Given exercise:
Repeat each line of the material exactly.

◆ ◆ ◆ ◆ ◆

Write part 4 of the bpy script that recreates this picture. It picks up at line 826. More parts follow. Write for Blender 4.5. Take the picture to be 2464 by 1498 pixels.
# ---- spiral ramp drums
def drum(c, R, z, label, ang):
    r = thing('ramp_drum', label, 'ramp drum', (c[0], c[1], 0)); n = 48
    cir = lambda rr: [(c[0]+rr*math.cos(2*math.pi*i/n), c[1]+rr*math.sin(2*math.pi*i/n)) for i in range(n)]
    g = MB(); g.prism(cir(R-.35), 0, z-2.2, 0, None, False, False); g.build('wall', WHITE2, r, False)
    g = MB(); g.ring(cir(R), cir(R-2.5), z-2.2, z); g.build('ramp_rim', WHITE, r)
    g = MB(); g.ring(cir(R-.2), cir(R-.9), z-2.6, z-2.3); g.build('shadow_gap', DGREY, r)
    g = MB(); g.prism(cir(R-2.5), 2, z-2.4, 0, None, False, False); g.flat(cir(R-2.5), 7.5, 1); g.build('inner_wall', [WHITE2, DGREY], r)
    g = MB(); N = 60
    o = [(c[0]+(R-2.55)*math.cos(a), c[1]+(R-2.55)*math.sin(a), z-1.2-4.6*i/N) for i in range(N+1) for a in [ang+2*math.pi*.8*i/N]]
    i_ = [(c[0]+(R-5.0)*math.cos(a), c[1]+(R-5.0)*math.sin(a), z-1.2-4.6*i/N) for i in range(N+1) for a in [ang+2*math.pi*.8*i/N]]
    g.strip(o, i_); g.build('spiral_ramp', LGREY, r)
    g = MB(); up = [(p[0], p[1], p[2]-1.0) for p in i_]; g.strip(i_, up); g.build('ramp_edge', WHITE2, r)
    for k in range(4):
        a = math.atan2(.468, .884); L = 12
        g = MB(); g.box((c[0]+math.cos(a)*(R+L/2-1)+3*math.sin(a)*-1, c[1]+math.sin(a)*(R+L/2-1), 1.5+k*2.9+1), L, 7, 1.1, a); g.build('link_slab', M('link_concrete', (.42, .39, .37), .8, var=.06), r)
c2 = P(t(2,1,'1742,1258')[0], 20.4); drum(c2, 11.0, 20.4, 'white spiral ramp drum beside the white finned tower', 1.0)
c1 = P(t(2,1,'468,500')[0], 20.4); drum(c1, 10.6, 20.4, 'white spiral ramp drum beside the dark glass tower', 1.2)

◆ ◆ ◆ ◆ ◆

Task result:
Write part 4 of the bpy script that recreates this picture. It picks up at line 826. More parts follow. Write for Blender 4.5. Take the picture to be 2464 by 1498 pixels.
# ---- spiral ramp drums
def drum(c, R, z, label, ang):
    r = thing('ramp_drum', label, 'ramp drum', (c[0], c[1], 0)); n = 48
    cir = lambda rr: [(c[0]+rr*math.cos(2*math.pi*i/n), c[1]+rr*math.sin(2*math.pi*i/n)) for i in range(n)]
    g = MB(); g.prism(cir(R-.35), 0, z-2.2, 0, None, False, False); g.build('wall', WHITE2, r, False)
    g = MB(); g.ring(cir(R), cir(R-2.5), z-2.2, z); g.build('ramp_rim', WHITE, r)
    g = MB(); g.ring(cir(R-.2), cir(R-.9), z-2.6, z-2.3); g.build('shadow_gap', DGREY, r)
    g = MB(); g.prism(cir(R-2.5), 2, z-2.4, 0, None, False, False); g.flat(cir(R-2.5), 7.5, 1); g.build('inner_wall', [WHITE2, DGREY], r)
    g = MB(); N = 60
    o = [(c[0]+(R-2.55)*math.cos(a), c[1]+(R-2.55)*math.sin(a), z-1.2-4.6*i/N) for i in range(N+1) for a in [ang+2*math.pi*.8*i/N]]
    i_ = [(c[0]+(R-5.0)*math.cos(a), c[1]+(R-5.0)*math.sin(a), z-1.2-4.6*i/N) for i in range(N+1) for a in [ang+2*math.pi*.8*i/N]]
    g.strip(o, i_); g.build('spiral_ramp', LGREY, r)
    g = MB(); up = [(p[0], p[1], p[2]-1.0) for p in i_]; g.strip(i_, up); g.build('ramp_edge', WHITE2, r)
    for k in range(4):
        a = math.atan2(.468, .884); L = 12
        g = MB(); g.box((c[0]+math.cos(a)*(R+L/2-1)+3*math.sin(a)*-1, c[1]+math.sin(a)*(R+L/2-1), 1.5+k*2.9+1), L, 7, 1.1, a); g.build('link_slab', M('link_concrete', (.42, .39, .37), .8, var=.06), r)
c2 = P(t(2,1,'1742,1258')[0], 20.4); drum(c2, 11.0, 20.4, 'white spiral ramp drum beside the white finned tower', 1.0)
c1 = P(t(2,1,'468,500')[0], 20.4); drum(c1, 10.6, 20.4, 'white spiral ramp drum beside the dark glass tower', 1.2)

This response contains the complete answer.